Print exactly the lines from the first one down to the line that contains "COL = sc.collection", both included, and skip the pictures.

##### Data section #####

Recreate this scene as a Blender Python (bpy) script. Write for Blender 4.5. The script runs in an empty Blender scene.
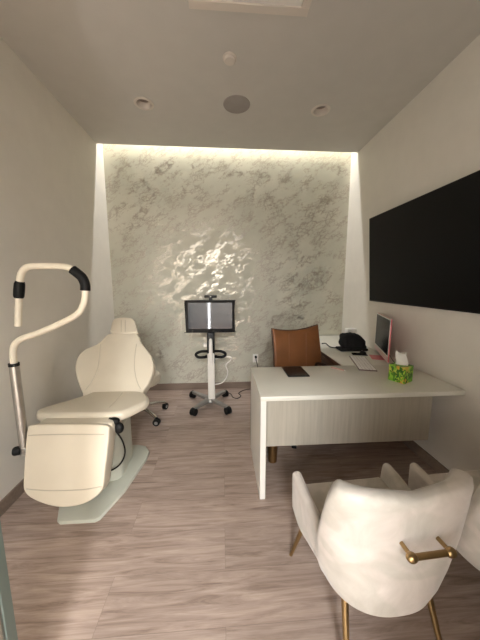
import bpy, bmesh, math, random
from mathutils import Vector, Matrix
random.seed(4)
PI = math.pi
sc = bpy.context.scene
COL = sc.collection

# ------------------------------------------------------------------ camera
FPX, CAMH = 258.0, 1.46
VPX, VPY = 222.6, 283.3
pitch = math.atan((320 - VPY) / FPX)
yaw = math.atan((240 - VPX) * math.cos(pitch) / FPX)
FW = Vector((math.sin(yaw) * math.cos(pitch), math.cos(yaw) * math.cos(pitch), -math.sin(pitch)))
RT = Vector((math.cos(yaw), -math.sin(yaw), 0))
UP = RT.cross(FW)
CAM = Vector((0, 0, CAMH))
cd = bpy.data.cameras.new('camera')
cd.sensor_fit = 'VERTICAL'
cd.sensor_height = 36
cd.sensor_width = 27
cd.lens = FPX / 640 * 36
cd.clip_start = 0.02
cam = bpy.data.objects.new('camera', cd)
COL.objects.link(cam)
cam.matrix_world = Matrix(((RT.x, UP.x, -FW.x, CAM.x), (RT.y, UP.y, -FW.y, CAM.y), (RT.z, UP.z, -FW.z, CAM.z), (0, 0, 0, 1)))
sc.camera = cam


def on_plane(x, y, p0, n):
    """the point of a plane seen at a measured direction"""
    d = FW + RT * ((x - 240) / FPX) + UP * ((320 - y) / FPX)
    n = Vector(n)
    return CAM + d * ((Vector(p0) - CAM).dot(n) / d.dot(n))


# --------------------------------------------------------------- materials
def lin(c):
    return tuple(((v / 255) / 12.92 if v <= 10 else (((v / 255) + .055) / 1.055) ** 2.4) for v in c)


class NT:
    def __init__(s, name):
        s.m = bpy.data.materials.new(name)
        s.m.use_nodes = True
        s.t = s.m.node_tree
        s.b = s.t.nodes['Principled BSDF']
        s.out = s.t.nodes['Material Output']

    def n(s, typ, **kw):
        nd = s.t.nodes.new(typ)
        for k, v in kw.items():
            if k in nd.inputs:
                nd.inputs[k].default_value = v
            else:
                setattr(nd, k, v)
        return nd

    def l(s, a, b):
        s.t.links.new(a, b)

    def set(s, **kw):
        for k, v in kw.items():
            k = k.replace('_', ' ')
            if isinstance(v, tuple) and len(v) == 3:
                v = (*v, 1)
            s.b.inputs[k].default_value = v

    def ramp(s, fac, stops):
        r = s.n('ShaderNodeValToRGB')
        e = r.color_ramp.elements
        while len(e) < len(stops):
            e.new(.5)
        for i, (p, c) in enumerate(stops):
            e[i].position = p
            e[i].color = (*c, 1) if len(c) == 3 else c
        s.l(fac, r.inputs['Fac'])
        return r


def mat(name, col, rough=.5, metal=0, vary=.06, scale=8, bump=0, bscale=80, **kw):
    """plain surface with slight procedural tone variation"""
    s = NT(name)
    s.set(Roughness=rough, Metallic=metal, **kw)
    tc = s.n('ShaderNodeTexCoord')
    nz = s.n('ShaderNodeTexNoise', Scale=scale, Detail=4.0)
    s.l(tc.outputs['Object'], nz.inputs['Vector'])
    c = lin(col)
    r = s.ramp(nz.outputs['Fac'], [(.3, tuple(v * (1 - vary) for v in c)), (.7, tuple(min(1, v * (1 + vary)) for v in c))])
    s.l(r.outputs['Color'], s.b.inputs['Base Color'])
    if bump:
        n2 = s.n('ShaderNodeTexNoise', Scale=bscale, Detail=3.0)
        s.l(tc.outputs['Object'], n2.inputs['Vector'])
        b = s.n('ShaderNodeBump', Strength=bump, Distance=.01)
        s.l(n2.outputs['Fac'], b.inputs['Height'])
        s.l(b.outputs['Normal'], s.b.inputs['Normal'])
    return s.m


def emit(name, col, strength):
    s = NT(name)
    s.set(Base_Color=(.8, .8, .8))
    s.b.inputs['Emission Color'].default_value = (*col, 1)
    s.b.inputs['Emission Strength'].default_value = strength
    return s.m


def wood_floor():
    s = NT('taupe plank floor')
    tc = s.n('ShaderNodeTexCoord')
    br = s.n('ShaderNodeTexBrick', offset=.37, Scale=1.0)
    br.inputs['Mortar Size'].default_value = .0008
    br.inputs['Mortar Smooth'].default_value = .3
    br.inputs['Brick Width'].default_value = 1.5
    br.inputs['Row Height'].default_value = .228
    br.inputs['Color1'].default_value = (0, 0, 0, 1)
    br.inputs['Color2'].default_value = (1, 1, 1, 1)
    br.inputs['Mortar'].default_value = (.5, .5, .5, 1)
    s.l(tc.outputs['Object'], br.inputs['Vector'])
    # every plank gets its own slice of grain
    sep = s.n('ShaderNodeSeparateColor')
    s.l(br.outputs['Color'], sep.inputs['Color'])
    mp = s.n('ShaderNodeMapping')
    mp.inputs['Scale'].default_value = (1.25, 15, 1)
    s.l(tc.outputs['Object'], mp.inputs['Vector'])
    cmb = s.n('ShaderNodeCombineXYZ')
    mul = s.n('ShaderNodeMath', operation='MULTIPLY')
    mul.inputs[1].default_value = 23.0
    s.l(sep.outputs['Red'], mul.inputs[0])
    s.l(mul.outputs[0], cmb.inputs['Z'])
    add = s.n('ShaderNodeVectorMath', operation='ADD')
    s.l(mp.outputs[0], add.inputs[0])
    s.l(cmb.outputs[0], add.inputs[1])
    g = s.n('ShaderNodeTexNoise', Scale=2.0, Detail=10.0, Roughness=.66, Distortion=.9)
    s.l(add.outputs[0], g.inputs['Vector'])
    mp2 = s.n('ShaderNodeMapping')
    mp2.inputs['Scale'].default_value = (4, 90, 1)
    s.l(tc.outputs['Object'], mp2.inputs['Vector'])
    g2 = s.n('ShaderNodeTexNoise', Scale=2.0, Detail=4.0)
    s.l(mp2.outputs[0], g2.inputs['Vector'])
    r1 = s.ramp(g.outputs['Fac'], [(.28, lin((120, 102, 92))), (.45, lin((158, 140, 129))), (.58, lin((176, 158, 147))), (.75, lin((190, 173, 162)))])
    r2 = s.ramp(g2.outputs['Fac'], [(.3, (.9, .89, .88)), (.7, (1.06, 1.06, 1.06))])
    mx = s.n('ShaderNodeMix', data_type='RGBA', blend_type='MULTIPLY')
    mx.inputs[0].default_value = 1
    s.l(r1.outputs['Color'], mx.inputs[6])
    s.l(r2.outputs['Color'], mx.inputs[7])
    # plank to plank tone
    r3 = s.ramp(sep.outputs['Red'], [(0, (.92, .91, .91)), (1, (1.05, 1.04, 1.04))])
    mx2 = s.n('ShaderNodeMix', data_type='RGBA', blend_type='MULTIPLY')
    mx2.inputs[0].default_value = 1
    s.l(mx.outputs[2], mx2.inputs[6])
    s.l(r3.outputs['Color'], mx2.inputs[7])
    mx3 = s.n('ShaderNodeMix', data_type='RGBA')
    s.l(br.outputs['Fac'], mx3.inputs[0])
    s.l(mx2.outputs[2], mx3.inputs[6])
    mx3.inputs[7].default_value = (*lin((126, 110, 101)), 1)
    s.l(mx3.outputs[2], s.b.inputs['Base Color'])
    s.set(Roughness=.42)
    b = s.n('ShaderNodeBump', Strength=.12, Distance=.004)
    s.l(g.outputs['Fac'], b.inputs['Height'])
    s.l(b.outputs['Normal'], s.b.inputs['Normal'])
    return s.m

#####

Response to the task ▸
Recreate this scene as a Blender Python (bpy) script. Write for Blender 4.5. The script runs in an empty Blender scene.
import bpy, bmesh, math, random
from mathutils import Vector, Matrix
random.seed(4)
PI = math.pi
sc = bpy.context.scene
COL = sc.collection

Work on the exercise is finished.